Sooner or later, they’re going to have to grow up.

Takeaways:

  • Hey, if you’re someone who decided to wake up the other day and be mean to Derrick White on social media then you are fully the worst. He doesn’t need me to to protect him or anything because he’s awesome and I write silly things on the Internet, but I’d still like to firmly plant my flag in the camp of “harassing people on twitter is stupid.” There’s zero excuse for it. You can be disappointed when guys have off nights or whatever. You can be bummed out when the team loses. You are obviously free to do anything. Harassing people online because they didn’t put a ball in a hoop the way you liked is dumb and sad.
  • Speaking of Derrick White, he was one of the few Spurs who looked great against Charlotte. He still doesn’t look like he’s all the way back to his pre-injury self, which makes a performance like this all the more incredible. He’s going to be a force for this team down the stretch and I fully expect him to ruin some unsuspecting guy’s week during the playoffs this year.
  • I’m glad DeMar took all the time he needed to be with his family, but I’m also extremely glad that we are back to being treated to casual offensive explosions like this from him. Actually, calling it an explosion is probably not fair to explosions. He’s more like a pot of water that slowly comes to boil. He’ll be drifting in and out of the game, making a play here and there, and then all of a sudden you’ll look up and realize he’s almost got 30. It’s fascinating how he sort of gets in to the game and carves out points like that.
  • I can’t find the video of the first part of this play, so you’re just going to have to trust me. Around the 7 minute mark of the first quarter, the hero Jakob Poeltl was doing his job and boxing out while a shot went up on the offensive end. He put himself in the correct position and readied to snag his well-deserved board. All of a sudden, the villain Gordon Hayward ran up from behind and threw a sharp, poisonous elbow into our hero’s back and sending him to the floor. Hayward snagged the ball and made his way back up court. This all happened so fast that referees didn’t even witness the treachery. Jakob didn’t whine. He didn’t cry. He simply got up diligently and made his way back up the court. Hayward got out in transition and, assuming he was in the clear, attempted to weave into the lane and bully his way to and And-1 situation. Needless to say, our hero was right where he was supposed to be. Jakob reached up with his mighty paw and resoundingly swatted away the villain’s feeble offering. The Spurs may have lost this game but, if this play is any indication, they’re going to win the war.

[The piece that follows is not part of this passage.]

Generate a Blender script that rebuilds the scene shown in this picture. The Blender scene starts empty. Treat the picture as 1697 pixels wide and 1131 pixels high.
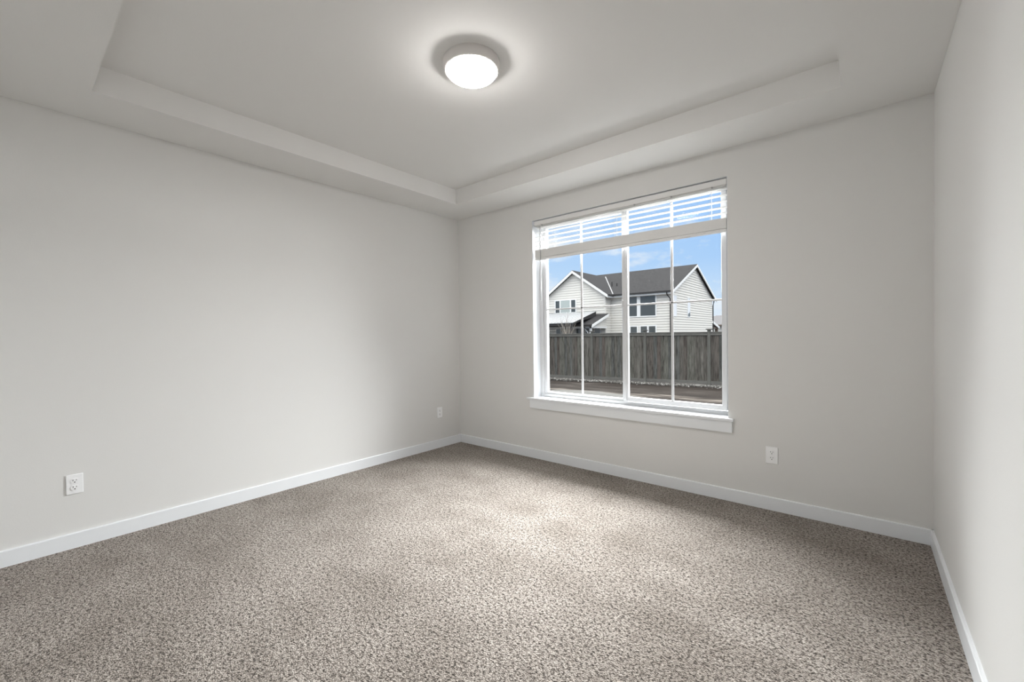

WWL Post Game Press Conference

- So we’re just supposed to take your word for it that Gordon Hayward threw an elbow into Jakob’s back on that play?

- Gordon was right there, his elbow was out, and Jakob went to the floor. I don’t know what else you need to know.

- Some video evidence would be helpful if you’re just going to come out and slander someone’s character like this on a widely read and world renowned sports blog.

- Slander? Why, I did nothing of the sort. I referred to Gordon Hayward as the villain of the story and by almost every measure, unless you belong to his immediate family or something, Gordon Hayward’s villainy is an objective fact.

- The term Objective means you can prove that it is true or false. Without video evidence this cannot be.

- It’s so weird that like, up until now, I had no idea it was Gordon Hayward himself who was conducting these interviews. Wow, Gordon, thanks for reading!